─── INFORMATION SUPPLIED ───

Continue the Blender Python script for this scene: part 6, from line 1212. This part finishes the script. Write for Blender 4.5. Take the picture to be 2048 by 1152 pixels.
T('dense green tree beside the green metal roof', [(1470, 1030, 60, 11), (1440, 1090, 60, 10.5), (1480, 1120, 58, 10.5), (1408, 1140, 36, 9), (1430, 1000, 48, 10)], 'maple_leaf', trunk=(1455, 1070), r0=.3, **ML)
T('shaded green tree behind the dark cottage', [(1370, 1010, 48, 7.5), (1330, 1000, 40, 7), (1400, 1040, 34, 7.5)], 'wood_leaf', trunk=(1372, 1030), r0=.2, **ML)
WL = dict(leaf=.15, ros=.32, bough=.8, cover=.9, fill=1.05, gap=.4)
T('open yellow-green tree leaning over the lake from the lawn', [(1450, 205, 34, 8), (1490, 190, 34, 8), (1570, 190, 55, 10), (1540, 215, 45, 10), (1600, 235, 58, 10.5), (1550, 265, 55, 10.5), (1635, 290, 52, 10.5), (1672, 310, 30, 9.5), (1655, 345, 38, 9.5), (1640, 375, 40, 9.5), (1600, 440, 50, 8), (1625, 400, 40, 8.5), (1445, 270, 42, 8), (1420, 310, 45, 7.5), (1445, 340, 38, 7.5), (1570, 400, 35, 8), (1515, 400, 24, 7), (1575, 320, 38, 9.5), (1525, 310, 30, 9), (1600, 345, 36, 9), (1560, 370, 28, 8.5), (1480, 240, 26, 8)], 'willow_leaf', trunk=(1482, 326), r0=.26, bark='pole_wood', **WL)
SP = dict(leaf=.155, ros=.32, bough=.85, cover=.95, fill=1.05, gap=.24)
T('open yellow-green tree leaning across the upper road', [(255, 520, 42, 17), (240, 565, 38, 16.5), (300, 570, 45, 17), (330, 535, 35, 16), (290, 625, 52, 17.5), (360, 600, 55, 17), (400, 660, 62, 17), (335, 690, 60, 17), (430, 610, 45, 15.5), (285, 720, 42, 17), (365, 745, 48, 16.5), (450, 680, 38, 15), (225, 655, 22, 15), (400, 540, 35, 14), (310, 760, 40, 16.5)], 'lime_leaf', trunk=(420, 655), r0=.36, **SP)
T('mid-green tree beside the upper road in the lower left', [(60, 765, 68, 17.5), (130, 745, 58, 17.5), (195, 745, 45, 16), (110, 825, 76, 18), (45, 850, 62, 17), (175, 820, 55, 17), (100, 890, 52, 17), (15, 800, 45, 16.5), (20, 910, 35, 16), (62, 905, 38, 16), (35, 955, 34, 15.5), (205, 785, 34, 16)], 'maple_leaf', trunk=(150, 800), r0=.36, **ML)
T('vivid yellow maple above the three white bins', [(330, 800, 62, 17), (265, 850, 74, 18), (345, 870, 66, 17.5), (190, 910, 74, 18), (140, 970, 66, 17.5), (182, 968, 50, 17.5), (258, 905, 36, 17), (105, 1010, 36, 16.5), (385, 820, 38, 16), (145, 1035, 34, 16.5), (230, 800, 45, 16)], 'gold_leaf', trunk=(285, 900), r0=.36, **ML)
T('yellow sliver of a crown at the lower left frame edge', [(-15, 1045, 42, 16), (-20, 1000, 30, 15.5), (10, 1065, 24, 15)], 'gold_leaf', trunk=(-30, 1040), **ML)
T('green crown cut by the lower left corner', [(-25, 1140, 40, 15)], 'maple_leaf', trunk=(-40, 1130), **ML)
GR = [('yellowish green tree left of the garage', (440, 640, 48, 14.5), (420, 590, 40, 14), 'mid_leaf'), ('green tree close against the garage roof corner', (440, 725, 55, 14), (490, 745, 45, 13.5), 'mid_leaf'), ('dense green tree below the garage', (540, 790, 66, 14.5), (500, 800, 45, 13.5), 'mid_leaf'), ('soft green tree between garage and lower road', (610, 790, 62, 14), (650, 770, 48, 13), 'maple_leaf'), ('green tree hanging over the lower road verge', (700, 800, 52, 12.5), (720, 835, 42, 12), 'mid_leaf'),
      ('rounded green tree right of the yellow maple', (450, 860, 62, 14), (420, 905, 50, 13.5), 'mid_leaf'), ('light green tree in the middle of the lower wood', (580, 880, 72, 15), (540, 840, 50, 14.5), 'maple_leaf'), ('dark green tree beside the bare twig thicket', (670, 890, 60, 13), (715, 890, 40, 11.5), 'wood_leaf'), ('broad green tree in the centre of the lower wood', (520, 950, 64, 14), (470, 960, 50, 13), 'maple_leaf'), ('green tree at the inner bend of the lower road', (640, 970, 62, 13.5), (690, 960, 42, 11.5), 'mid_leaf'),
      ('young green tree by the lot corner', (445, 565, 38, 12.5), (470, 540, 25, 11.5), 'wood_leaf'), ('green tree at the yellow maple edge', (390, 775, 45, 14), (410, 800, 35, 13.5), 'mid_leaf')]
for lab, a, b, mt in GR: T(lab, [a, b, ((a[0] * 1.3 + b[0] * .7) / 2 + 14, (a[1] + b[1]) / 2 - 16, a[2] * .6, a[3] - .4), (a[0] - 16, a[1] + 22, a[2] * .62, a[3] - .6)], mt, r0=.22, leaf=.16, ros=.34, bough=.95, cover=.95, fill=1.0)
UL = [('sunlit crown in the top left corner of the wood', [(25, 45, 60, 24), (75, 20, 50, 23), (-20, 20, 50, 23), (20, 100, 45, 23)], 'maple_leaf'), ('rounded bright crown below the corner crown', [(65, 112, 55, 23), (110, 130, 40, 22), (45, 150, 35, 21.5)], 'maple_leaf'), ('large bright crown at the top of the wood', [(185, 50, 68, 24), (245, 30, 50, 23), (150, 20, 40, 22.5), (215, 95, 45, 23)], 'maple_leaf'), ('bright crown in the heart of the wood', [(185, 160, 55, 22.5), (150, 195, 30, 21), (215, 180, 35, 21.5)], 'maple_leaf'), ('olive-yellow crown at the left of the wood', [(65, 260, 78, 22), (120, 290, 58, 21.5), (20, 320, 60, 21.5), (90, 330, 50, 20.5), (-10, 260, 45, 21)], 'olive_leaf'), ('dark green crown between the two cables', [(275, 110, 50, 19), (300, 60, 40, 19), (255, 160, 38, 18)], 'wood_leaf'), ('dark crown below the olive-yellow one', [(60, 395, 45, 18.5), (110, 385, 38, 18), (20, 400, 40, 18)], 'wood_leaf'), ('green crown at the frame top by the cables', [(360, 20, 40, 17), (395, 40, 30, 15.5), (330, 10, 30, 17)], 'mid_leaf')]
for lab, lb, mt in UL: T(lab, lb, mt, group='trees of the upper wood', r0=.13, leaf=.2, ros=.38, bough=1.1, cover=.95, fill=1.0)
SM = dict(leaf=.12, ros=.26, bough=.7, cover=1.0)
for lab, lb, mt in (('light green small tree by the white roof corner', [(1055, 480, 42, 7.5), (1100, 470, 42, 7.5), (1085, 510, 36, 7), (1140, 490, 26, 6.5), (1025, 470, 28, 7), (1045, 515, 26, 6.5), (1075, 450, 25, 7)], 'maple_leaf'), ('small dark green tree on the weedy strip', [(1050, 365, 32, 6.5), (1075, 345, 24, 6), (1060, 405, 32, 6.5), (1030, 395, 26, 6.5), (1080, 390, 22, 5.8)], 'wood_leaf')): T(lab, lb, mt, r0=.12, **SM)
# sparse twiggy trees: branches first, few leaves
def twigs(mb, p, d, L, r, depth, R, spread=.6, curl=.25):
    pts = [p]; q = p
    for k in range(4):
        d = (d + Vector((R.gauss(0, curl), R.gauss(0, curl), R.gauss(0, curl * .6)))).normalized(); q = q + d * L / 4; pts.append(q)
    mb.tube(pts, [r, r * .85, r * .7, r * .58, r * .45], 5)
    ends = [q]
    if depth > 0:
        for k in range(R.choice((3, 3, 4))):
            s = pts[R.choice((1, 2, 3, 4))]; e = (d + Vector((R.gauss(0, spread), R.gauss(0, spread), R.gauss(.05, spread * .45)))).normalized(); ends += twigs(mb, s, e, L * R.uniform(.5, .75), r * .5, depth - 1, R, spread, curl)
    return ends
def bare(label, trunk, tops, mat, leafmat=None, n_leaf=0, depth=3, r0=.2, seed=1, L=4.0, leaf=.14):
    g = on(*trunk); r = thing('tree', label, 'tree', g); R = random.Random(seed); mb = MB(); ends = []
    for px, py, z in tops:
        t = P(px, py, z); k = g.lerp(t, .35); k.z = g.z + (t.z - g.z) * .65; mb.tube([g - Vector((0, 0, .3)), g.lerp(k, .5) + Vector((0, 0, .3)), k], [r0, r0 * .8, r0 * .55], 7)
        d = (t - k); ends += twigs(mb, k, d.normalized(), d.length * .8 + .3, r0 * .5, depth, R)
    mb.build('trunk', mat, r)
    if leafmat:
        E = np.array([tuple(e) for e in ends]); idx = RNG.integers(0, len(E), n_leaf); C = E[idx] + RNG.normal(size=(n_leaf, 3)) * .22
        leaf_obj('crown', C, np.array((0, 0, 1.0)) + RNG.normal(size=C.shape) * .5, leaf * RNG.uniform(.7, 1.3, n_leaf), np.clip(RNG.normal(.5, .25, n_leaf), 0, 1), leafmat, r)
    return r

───

Out of the material above, gather each line where "from" appears.

■ **FULL RESPONSE**:
Continue the Blender Python script for this scene: part 6, from line 1212. This part finishes the script. Write for Blender 4.5. Take the picture to be 2048 by 1152 pixels.
T('open yellow-green tree leaning over the lake from the lawn', [(1450, 205, 34, 8), (1490, 190, 34, 8), (1570, 190, 55, 10), (1540, 215, 45, 10), (1600, 235, 58, 10.5), (1550, 265, 55, 10.5), (1635, 290, 52, 10.5), (1672, 310, 30, 9.5), (1655, 345, 38, 9.5), (1640, 375, 40, 9.5), (1600, 440, 50, 8), (1625, 400, 40, 8.5), (1445, 270, 42, 8), (1420, 310, 45, 7.5), (1445, 340, 38, 7.5), (1570, 400, 35, 8), (1515, 400, 24, 7), (1575, 320, 38, 9.5), (1525, 310, 30, 9), (1600, 345, 36, 9), (1560, 370, 28, 8.5), (1480, 240, 26, 8)], 'willow_leaf', trunk=(1482, 326), r0=.26, bark='pole_wood', **WL)